The authorities in northern Switzerland said they were investigating a reported assisted suicide using a controversial device that replaces oxygen with lethal nitrogen gas.

A 64-year-old American was reported to have died by assisted suicide in a remote forest in northern Switzerland with the help of two right-to-die groups that facilitated her use of a Sarco capsule, a coffin-sized, air-tight pod with a large window, according to the capsule’s inventor. The device, which can be transported to a location of a user’s choosing, has an interior button that replaces life-giving oxygen with fatal nitrogen, killing the person in minutes. The inventor of the device said it was the first time it had been used.

The capsule was used on Monday in a remote, mountainous area north of Zurich, near the German border.
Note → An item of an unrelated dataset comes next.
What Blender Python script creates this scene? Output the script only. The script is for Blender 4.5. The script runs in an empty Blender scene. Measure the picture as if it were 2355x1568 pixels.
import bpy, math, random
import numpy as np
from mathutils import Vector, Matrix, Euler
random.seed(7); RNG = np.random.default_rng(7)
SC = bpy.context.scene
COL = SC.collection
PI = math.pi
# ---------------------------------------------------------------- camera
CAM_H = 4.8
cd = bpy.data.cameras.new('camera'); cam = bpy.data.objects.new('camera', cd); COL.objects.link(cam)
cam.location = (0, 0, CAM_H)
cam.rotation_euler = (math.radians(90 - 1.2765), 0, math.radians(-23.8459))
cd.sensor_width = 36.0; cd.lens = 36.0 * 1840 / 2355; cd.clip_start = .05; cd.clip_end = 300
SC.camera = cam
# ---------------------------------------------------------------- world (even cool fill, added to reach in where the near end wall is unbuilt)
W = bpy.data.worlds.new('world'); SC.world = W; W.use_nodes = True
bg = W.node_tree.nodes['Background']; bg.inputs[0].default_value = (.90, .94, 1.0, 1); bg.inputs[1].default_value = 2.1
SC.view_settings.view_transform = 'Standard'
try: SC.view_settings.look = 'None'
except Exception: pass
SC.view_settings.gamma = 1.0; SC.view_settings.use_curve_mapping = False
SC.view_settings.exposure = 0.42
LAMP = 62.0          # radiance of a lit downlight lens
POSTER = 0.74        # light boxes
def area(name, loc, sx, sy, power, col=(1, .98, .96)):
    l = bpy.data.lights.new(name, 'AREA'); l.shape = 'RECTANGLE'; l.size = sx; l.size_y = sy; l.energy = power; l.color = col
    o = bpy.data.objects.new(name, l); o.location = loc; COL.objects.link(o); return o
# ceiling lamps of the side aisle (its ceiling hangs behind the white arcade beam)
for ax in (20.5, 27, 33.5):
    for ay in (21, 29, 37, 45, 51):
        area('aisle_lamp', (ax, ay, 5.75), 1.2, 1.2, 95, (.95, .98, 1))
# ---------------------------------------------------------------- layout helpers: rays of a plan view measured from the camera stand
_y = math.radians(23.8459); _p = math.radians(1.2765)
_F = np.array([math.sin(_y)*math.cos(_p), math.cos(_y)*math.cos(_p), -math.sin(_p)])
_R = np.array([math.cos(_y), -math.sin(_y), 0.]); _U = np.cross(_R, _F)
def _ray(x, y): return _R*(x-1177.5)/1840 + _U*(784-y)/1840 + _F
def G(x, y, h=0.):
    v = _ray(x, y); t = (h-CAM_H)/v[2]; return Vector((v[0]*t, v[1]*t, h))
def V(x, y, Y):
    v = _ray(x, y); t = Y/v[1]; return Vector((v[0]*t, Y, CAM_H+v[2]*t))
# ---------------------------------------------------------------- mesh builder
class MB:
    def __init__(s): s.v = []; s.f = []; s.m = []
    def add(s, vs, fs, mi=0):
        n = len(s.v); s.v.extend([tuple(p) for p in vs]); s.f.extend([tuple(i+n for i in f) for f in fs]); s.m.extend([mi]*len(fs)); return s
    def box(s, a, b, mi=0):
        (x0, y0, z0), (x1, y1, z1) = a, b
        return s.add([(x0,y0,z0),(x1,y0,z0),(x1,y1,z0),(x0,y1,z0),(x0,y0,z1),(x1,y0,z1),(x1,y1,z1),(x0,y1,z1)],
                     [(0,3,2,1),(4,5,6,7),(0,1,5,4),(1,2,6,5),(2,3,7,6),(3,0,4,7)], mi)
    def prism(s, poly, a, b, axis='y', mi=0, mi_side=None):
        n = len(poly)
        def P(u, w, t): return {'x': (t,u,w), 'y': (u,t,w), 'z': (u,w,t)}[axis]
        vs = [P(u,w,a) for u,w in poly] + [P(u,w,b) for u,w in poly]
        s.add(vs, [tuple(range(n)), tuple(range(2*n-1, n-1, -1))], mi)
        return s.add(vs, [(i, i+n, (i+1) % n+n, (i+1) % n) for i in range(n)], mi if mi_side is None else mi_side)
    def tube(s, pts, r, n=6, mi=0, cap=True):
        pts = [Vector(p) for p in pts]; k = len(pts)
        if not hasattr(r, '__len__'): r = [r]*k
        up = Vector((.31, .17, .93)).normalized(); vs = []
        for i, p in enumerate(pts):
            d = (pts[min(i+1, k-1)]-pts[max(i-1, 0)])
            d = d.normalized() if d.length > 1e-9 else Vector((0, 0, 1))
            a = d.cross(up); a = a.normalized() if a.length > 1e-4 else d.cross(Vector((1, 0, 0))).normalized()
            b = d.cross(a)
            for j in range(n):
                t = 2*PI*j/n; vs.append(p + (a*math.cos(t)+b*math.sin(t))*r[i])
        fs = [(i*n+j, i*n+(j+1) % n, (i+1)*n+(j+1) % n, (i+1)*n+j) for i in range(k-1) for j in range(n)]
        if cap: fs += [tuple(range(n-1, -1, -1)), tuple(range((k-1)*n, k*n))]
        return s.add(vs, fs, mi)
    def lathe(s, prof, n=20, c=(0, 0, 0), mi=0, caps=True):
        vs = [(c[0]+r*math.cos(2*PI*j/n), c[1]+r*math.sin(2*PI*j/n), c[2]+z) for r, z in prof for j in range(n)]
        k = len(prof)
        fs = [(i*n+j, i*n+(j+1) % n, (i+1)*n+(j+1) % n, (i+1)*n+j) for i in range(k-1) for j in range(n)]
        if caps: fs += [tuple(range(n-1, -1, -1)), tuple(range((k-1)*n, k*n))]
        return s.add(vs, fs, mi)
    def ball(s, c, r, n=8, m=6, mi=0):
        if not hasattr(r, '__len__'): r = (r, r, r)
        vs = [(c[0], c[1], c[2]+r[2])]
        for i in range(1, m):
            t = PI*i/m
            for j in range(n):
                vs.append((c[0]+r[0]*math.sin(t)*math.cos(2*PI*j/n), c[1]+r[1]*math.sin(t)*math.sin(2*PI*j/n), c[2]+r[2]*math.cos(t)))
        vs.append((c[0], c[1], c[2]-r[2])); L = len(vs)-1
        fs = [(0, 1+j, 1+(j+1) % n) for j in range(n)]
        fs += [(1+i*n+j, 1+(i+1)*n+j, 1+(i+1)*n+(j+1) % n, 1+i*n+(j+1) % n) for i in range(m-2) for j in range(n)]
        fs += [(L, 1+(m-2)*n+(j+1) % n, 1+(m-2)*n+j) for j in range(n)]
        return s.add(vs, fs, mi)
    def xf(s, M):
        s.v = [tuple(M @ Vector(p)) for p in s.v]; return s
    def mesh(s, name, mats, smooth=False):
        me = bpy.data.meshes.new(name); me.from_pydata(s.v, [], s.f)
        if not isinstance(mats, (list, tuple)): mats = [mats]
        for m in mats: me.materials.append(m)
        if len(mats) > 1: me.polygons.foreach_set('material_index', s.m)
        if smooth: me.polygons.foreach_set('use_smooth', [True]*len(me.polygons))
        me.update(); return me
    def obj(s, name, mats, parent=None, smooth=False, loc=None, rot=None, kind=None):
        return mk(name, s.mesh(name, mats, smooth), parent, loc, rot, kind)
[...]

The woman was said to have suffered for years from an autoimmune condition, the manufacturers of the pod said.

“I monitored the first use of the device from Germany and was pleased with the peaceful, fast death that resulted when the button was pressed,” said Philip Nitschke, the inventor of the Sarco capsule and founder of Exit International, the assisted-suicide group that provided the device to a similar group in Switzerland.

Now, the authorities in the canton of Schaffhausen said they had arrested “several people” who may have helped the woman die. Among the detained were two lawyers, a photographer for the Dutch newspaper de Volkskrant, and Florian Willet, the director of the Last Resort, a group that facilitates assisted suicide in Switzerland. Mr. Willet was the only person present when the woman died, Mr. Nitschke said. He then contacted two lawyers, who informed the authorities of her death.

The authorities said they were detaining the individuals on charges of “incitement and aiding and abetting suicide.”